The lines beneath this instruction, from the first through the one containing "0, 4, 7)], mi)", must be transcribed exactly; no other line belongs in the output.

· · · ·

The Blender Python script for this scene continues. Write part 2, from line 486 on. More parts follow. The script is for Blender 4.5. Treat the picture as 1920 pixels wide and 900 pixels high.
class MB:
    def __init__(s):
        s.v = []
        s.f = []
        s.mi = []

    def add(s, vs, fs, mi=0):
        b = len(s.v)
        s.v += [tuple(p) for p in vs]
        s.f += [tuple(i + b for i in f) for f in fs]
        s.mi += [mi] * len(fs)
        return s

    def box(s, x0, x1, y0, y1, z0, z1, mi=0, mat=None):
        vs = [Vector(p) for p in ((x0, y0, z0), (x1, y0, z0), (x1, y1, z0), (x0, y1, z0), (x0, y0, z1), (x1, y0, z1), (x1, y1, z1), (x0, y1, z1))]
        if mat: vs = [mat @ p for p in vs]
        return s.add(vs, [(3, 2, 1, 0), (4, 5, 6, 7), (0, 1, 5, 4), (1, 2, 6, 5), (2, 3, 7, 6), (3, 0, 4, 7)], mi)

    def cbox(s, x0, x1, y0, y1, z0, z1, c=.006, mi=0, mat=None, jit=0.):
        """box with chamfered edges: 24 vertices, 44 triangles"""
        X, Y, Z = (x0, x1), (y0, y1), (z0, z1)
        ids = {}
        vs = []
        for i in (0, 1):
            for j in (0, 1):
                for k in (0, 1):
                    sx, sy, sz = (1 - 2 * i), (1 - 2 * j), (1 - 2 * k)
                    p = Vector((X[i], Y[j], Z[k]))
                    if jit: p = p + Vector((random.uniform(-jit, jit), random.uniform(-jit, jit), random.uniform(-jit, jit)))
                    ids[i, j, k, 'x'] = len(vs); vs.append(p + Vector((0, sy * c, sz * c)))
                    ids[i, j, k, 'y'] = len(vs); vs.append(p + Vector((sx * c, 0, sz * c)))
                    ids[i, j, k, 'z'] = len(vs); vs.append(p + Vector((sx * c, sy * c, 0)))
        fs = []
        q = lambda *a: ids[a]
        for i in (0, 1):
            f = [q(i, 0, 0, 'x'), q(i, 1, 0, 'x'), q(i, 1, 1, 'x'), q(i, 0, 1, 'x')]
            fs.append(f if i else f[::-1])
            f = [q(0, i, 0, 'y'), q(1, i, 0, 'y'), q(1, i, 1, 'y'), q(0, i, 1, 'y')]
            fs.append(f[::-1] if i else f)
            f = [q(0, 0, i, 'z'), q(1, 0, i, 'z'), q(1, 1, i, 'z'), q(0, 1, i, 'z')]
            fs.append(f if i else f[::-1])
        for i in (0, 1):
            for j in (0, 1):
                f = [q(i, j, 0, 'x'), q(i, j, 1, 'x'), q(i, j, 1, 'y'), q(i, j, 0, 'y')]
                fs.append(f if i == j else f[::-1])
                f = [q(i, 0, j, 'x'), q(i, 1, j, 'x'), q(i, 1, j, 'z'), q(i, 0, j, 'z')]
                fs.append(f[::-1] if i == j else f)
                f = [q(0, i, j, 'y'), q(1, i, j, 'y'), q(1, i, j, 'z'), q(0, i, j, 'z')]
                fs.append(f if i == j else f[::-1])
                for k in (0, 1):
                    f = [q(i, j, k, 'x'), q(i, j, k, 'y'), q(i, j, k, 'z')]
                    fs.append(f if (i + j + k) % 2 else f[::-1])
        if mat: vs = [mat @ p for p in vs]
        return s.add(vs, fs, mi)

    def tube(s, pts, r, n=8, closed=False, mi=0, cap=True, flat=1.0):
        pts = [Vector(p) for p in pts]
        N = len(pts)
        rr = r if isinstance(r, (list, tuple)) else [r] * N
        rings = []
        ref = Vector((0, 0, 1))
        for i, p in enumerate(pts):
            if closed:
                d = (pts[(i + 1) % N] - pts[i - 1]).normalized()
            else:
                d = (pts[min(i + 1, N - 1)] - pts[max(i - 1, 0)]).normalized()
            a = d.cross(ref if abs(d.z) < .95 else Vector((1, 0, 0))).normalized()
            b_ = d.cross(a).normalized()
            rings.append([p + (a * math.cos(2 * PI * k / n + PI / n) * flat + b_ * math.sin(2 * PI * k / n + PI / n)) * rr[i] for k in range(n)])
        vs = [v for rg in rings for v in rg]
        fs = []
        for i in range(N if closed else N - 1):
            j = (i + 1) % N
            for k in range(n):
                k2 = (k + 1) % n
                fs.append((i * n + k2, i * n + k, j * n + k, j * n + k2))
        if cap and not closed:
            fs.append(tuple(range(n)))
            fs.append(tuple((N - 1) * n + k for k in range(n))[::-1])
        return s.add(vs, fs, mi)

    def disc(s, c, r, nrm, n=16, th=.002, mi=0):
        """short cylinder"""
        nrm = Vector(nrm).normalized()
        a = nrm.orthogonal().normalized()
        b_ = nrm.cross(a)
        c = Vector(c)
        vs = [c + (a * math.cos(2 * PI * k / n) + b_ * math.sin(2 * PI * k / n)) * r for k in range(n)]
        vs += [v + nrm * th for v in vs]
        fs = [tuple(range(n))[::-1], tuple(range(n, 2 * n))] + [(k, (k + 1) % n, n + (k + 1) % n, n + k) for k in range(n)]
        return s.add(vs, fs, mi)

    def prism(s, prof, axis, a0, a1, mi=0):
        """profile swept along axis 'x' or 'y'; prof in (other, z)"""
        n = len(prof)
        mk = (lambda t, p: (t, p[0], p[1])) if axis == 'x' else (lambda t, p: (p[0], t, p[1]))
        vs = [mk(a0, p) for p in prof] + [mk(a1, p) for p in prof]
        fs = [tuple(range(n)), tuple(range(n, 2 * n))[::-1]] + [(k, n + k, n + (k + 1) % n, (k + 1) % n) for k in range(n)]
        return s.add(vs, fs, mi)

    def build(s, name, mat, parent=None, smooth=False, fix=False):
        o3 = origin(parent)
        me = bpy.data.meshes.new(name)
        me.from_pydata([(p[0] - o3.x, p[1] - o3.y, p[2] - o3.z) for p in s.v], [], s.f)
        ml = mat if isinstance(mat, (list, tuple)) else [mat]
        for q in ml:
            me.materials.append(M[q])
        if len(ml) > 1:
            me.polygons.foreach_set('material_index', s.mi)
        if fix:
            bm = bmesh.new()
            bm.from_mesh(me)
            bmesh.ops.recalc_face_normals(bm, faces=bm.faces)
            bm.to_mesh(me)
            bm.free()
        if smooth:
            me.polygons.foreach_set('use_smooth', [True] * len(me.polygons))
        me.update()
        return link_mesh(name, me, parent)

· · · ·

## Task answer
The Blender Python script for this scene continues. Write part 2, from line 486 on. More parts follow. The script is for Blender 4.5. Treat the picture as 1920 pixels wide and 900 pixels high.
class MB:
    def __init__(s):
        s.v = []
        s.f = []
        s.mi = []

    def add(s, vs, fs, mi=0):
        b = len(s.v)
        s.v += [tuple(p) for p in vs]
        s.f += [tuple(i + b for i in f) for f in fs]
        s.mi += [mi] * len(fs)
        return s

    def box(s, x0, x1, y0, y1, z0, z1, mi=0, mat=None):
        vs = [Vector(p) for p in ((x0, y0, z0), (x1, y0, z0), (x1, y1, z0), (x0, y1, z0), (x0, y0, z1), (x1, y0, z1), (x1, y1, z1), (x0, y1, z1))]
        if mat: vs = [mat @ p for p in vs]
        return s.add(vs, [(3, 2, 1, 0), (4, 5, 6, 7), (0, 1, 5, 4), (1, 2, 6, 5), (2, 3, 7, 6), (3, 0, 4, 7)], mi)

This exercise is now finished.